Amtrak crash survivor details 'miracle' escape, files lawsuit
"I thought I was going to die."
A survivor of last month's Amtrak train derailment in Montana said he "hung on for dear life" to a restroom handicap bar as the car he was in toppled on its side and skidded along a gravel embankment.
Justin Ruddell said during a news conference on Thursday that he suffered two broken vertebrae and five broken ribs in the Sept. 25 crash, and witnessed "death and destruction around me that I'll never be able to forget."
"I thought I was going to die," said Ruddell, a mechanic from Klamath Falls, Oregon, adding that he also suffered injuries to his jaw and head.
The crash of the Amtrak Empire Builder train near Joplin, Montana, killed three people and injured more than 50. The National Transportation Safety Board and the Federal Railroad Administration are still investigating the incident.
Ruddell and three other injured passengers filed federal lawsuits in U.S. district court on Thursday against Amtrak and the BNSF Railway Company, which owns and operates the track on which the derailment occurred. The passengers accused Amtrak and BNSF of negligence, saying the crash was preventable.
Seven other injured passengers filed similar lawsuits earlier this week.
"This derailment should not be happening in this country in 2021. It's inexcusable," said attorney Henry Simmons of the Clifford Law Offices in Chicago, which is representing the injured passengers. "It should be a never-event and we are going to hold Amtrak and BNSF responsible, and we're doing it for our clients and for the future of all traveling passengers in the United States."
It's the third time in five years lawsuits have been filed against Amtrak for a fatal derailment.
Amtrak and BNSF declined to comment when reached by ABC News, other than the following statement from Amtrak: "We are deeply saddened by the loss of life and injuries due to the derailment of the Empire Builder train on Sept. 25, near Joplin, Mont., on BNSF railroad. It is inappropriate for us to comment further on pending litigation."
Ruddell said he was returning home after fulfilling a promise to a friend who died: to take a trip together to the East Coast.
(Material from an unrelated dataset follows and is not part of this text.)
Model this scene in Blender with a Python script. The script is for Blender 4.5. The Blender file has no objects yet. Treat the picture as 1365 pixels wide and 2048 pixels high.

He was traveling with that friend's ashes in a glass container.
"It was my first experience on an Amtrak train, and I was looking forward to a comfortable, relaxing ride across the country," Ruddell said.
Moments before the crash, he said he left the train's observation car and went into an adjoining car to use the restroom, soon after which the train "suddenly jolted and veered on its side."
He said it was a "miracle" he survived.
"I could look outside the train and see all the gravel and dirt and everything that was outside along the tracks getting scooped up into the car as it was skidding down the side of the tracks," he said. "If I were to let go, I would have fallen down and out that door, and got crushed by the train or ground up in the dirt."
After fellow passengers helped him crawl from the wreckage, one went back to rescue his friend's ashes.
"I was supposed to start a job after I got back, which I'm not able to. The pain is unreal," Ruddell said. "I'm not able to sleep at night. I have a hard time eating because of the injury to my jaw. I never thought this was going to happen."
The lawsuits also seek to challenge an Amtrak policy instituted in January 2019 requiring that legal action against the company be resolved through a mandatory arbitration process. Under the change, customers, upon purchasing a ticket, waive their right to sue Amtrak for any reason.
Simmons, the lawyer, called the Amtrak arbitration clause printed in fine print on the back of tickets "reprehensible" for a rail line funded and owned by taxpayers.
"When you get on a train like Amtrak are you really thinking about a train derailing and you holding on to a handicap bar while the train doors open and you're looking at death's door?" Simmons said. "People don't look at the back of the ticket."